__SUPPLIED ENTRIES__.

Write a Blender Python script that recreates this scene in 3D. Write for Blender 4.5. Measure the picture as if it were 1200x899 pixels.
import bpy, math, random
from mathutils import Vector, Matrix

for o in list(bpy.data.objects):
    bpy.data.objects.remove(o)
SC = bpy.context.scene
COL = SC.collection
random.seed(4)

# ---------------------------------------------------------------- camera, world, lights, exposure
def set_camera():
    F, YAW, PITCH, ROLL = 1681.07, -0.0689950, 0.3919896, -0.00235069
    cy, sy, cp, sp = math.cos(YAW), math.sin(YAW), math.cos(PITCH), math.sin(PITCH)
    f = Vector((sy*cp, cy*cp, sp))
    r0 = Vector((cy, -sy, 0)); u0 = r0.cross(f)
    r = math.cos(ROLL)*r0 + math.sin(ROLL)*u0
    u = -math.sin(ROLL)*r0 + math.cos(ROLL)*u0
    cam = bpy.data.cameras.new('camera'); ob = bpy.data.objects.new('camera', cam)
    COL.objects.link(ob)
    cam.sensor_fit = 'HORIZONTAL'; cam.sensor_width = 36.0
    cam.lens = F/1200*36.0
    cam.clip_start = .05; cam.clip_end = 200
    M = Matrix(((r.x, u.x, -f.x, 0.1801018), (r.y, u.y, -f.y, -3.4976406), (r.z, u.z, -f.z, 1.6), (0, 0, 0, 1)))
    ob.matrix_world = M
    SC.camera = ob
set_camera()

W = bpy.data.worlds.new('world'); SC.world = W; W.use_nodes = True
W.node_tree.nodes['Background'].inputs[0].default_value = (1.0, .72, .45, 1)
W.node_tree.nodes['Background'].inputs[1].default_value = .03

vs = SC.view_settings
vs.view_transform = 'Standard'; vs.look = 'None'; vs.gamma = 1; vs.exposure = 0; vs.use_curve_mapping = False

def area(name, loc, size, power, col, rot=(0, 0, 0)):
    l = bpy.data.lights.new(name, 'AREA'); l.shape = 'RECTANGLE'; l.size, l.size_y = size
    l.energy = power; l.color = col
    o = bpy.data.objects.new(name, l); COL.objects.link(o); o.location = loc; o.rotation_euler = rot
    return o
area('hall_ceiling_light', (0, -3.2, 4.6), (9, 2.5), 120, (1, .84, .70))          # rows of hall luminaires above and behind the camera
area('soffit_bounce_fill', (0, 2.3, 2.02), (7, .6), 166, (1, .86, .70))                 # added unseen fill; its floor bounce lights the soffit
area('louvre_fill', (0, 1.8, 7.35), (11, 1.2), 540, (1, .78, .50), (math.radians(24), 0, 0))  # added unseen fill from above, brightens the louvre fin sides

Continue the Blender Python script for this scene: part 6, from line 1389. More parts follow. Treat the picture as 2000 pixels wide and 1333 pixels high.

__EXERCISE REQUIREMENTS__. Copy out each line exactly.

__TASK SOLUTION__.
Write a Blender Python script that recreates this scene in 3D. Write for Blender 4.5. Measure the picture as if it were 1200x899 pixels.
import bpy, math, random
from mathutils import Vector, Matrix

for o in list(bpy.data.objects):
    bpy.data.objects.remove(o)
SC = bpy.context.scene
COL = SC.collection
random.seed(4)

# ---------------------------------------------------------------- camera, world, lights, exposure
def set_camera():
    F, YAW, PITCH, ROLL = 1681.07, -0.0689950, 0.3919896, -0.00235069
    cy, sy, cp, sp = math.cos(YAW), math.sin(YAW), math.cos(PITCH), math.sin(PITCH)
    f = Vector((sy*cp, cy*cp, sp))
    r0 = Vector((cy, -sy, 0)); u0 = r0.cross(f)
    r = math.cos(ROLL)*r0 + math.sin(ROLL)*u0
    u = -math.sin(ROLL)*r0 + math.cos(ROLL)*u0
    cam = bpy.data.cameras.new('camera'); ob = bpy.data.objects.new('camera', cam)
    COL.objects.link(ob)
    cam.sensor_fit = 'HORIZONTAL'; cam.sensor_width = 36.0
    cam.lens = F/1200*36.0
    cam.clip_start = .05; cam.clip_end = 200
    M = Matrix(((r.x, u.x, -f.x, 0.1801018), (r.y, u.y, -f.y, -3.4976406), (r.z, u.z, -f.z, 1.6), (0, 0, 0, 1)))
    ob.matrix_world = M
    SC.camera = ob
set_camera()

W = bpy.data.worlds.new('world'); SC.world = W; W.use_nodes = True
W.node_tree.nodes['Background'].inputs[0].default_value = (1.0, .72, .45, 1)
W.node_tree.nodes['Background'].inputs[1].default_value = .03

vs = SC.view_settings
vs.view_transform = 'Standard'; vs.look = 'None'; vs.gamma = 1; vs.exposure = 0; vs.use_curve_mapping = False

def area(name, loc, size, power, col, rot=(0, 0, 0)):
    l = bpy.data.lights.new(name, 'AREA'); l.shape = 'RECTANGLE'; l.size, l.size_y = size
    l.energy = power; l.color = col
    o = bpy.data.objects.new(name, l); COL.objects.link(o); o.location = loc; o.rotation_euler = rot
    return o
area('hall_ceiling_light', (0, -3.2, 4.6), (9, 2.5), 120, (1, .84, .70))          # rows of hall luminaires above and behind the camera
area('soffit_bounce_fill', (0, 2.3, 2.02), (7, .6), 166, (1, .86, .70))                 # added unseen fill; its floor bounce lights the soffit
area('louvre_fill', (0, 1.8, 7.35), (11, 1.2), 540, (1, .78, .50), (math.radians(24), 0, 0))  # added unseen fill from above, brightens the louvre fin sides

Continue the Blender Python script for this scene: part 6, from line 1389. More parts follow. Treat the picture as 2000 pixels wide and 1333 pixels high.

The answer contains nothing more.